* [Written request] In the following material, identify every line holding the string "this" and return it.

---

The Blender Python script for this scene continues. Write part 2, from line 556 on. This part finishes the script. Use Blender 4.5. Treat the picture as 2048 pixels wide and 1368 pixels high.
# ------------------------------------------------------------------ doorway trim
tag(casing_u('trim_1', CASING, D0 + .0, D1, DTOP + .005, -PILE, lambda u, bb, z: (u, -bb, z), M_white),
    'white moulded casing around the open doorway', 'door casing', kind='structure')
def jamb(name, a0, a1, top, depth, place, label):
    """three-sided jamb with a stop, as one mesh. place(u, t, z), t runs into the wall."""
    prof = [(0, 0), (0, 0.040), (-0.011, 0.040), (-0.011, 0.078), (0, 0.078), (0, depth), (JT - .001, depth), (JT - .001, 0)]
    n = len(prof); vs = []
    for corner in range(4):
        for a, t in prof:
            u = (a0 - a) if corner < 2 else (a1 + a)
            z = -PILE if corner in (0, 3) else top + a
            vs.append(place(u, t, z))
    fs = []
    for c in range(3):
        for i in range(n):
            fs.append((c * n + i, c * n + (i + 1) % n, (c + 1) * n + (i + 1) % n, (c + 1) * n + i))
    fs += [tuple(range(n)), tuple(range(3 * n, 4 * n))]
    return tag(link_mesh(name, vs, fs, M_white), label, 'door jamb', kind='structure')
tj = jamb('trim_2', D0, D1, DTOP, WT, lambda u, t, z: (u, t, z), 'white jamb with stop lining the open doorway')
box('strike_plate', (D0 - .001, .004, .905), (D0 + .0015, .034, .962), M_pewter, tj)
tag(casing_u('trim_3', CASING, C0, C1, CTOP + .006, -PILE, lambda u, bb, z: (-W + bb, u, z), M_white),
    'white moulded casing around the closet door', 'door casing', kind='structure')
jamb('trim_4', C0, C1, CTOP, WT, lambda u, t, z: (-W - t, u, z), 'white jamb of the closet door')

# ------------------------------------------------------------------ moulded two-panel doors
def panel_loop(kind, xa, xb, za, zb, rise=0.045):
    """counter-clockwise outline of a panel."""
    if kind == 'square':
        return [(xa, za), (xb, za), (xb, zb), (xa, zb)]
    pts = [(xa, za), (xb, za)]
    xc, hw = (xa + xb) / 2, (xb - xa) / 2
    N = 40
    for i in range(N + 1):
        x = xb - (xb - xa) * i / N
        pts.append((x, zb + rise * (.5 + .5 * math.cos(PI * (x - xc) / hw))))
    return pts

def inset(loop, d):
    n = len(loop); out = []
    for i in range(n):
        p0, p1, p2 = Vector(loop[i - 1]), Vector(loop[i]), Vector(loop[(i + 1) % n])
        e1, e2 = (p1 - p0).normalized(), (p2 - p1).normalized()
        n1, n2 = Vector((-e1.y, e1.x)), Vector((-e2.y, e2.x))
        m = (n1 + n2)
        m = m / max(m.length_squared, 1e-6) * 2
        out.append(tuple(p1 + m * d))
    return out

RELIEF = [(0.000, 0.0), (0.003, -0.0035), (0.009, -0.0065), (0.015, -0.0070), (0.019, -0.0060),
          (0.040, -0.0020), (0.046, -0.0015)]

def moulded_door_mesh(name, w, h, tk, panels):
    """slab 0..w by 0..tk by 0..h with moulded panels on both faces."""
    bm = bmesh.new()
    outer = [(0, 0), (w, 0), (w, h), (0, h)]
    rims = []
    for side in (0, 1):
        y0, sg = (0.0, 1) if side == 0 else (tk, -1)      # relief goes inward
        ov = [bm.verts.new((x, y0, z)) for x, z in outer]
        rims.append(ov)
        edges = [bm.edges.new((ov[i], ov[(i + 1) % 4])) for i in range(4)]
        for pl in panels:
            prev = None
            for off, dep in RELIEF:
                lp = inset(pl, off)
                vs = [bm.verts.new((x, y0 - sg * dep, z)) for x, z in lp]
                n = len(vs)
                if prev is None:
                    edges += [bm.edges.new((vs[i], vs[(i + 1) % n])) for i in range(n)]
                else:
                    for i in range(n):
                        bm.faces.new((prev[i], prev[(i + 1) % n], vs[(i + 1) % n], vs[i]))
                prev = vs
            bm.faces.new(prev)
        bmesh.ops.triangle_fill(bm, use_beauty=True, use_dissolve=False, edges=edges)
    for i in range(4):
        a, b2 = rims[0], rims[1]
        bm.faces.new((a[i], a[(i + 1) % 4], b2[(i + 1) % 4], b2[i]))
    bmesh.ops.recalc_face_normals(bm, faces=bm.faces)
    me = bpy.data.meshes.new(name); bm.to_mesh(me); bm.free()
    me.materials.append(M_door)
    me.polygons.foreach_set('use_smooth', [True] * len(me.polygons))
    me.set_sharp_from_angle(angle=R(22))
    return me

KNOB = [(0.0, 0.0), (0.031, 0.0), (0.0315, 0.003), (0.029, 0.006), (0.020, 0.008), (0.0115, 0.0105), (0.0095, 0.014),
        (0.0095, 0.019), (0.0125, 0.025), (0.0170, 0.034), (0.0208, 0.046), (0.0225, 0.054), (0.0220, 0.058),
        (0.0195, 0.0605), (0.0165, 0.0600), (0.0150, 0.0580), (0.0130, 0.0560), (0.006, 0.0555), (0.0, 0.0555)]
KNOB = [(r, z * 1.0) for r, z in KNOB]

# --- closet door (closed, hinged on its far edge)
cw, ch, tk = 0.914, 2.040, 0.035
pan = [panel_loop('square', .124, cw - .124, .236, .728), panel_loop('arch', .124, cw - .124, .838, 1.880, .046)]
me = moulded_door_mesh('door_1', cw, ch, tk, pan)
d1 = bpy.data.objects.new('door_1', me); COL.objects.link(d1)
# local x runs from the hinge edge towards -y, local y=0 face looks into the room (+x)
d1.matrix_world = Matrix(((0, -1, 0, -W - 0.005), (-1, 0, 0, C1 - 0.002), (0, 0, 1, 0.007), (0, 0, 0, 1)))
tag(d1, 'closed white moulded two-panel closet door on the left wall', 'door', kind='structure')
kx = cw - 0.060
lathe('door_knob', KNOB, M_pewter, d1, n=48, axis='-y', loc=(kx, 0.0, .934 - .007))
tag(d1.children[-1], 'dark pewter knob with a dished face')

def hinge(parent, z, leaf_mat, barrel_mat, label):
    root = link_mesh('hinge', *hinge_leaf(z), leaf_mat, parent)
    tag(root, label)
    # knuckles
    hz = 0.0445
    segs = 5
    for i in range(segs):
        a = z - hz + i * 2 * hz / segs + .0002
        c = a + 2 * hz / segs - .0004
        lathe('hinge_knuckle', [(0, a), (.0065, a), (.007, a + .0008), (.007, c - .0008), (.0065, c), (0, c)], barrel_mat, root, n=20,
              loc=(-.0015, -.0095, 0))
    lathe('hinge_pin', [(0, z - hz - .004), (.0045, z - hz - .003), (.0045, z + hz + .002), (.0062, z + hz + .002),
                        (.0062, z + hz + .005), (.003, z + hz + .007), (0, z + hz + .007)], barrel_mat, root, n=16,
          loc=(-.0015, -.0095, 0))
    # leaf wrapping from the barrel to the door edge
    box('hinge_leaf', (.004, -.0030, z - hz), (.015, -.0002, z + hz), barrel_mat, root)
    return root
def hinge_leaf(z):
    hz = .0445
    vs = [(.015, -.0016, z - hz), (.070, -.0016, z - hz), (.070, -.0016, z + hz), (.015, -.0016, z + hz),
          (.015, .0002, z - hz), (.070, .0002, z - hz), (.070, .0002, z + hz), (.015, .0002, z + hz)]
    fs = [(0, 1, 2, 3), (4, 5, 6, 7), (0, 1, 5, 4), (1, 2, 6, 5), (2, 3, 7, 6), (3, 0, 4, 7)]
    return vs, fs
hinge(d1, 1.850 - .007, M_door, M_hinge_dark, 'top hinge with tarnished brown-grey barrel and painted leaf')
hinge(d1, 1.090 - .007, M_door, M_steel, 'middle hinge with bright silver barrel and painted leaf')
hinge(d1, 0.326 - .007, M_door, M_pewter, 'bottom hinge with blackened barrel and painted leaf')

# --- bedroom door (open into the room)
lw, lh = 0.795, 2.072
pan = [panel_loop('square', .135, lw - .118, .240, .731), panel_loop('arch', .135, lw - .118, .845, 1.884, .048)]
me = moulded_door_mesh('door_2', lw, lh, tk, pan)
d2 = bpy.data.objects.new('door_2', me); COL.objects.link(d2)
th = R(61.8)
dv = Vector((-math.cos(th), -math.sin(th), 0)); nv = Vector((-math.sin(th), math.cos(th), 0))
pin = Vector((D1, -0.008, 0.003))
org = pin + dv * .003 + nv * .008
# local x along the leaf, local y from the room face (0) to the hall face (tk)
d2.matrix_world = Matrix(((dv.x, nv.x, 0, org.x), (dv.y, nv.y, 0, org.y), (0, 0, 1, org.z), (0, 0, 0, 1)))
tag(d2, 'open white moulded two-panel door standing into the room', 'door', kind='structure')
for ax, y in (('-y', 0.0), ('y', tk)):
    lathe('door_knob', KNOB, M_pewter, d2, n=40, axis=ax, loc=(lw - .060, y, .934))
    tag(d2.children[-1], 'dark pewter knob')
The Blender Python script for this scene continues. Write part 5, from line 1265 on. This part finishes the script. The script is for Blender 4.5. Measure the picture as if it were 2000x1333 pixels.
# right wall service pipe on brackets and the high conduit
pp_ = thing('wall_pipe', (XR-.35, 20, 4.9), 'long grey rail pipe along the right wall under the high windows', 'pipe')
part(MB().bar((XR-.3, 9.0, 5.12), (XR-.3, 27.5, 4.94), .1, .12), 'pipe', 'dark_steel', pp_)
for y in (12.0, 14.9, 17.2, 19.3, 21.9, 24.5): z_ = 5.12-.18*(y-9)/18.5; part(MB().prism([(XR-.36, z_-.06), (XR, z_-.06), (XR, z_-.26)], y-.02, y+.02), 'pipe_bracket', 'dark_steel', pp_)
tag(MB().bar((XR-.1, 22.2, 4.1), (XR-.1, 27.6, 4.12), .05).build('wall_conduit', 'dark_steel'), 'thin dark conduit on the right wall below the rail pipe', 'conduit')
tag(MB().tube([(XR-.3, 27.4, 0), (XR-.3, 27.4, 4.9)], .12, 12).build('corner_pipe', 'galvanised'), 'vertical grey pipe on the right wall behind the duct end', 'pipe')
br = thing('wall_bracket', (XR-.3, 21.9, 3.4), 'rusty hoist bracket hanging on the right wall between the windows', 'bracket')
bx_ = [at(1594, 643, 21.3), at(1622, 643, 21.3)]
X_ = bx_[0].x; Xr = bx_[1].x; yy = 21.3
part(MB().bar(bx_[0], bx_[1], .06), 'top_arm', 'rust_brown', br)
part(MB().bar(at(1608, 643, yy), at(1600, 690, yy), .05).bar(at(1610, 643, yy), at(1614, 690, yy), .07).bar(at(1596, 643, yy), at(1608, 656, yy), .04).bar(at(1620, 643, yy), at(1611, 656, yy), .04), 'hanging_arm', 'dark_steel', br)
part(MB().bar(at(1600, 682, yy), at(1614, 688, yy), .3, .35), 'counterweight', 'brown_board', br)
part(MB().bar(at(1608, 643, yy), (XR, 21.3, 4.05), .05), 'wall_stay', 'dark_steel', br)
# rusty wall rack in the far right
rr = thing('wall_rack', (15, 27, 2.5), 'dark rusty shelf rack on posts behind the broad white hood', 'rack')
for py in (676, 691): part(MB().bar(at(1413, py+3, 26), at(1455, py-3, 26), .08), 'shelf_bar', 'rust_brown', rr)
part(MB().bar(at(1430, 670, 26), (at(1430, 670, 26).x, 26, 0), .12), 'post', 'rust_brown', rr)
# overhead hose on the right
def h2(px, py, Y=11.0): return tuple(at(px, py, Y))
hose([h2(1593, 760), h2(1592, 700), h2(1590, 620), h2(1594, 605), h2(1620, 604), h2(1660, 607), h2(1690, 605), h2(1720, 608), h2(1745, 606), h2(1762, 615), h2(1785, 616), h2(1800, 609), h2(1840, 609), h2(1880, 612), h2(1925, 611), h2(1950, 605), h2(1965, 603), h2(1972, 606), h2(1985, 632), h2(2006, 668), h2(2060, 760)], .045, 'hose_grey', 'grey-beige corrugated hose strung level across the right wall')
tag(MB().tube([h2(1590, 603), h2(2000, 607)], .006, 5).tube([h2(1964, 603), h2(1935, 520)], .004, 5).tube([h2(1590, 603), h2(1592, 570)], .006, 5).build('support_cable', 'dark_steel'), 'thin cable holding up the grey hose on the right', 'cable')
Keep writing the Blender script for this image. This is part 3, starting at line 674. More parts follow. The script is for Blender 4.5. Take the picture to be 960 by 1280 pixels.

---

* [Task output]
The Blender Python script for this scene continues. Write part 2, from line 556 on. This part finishes the script. Use Blender 4.5. Treat the picture as 2048 pixels wide and 1368 pixels high.
The Blender Python script for this scene continues. Write part 5, from line 1265 on. This part finishes the script. The script is for Blender 4.5. Measure the picture as if it were 2000x1333 pixels.
Keep writing the Blender script for this image. This is part 3, starting at line 674. More parts follow. The script is for Blender 4.5. Take the picture to be 960 by 1280 pixels.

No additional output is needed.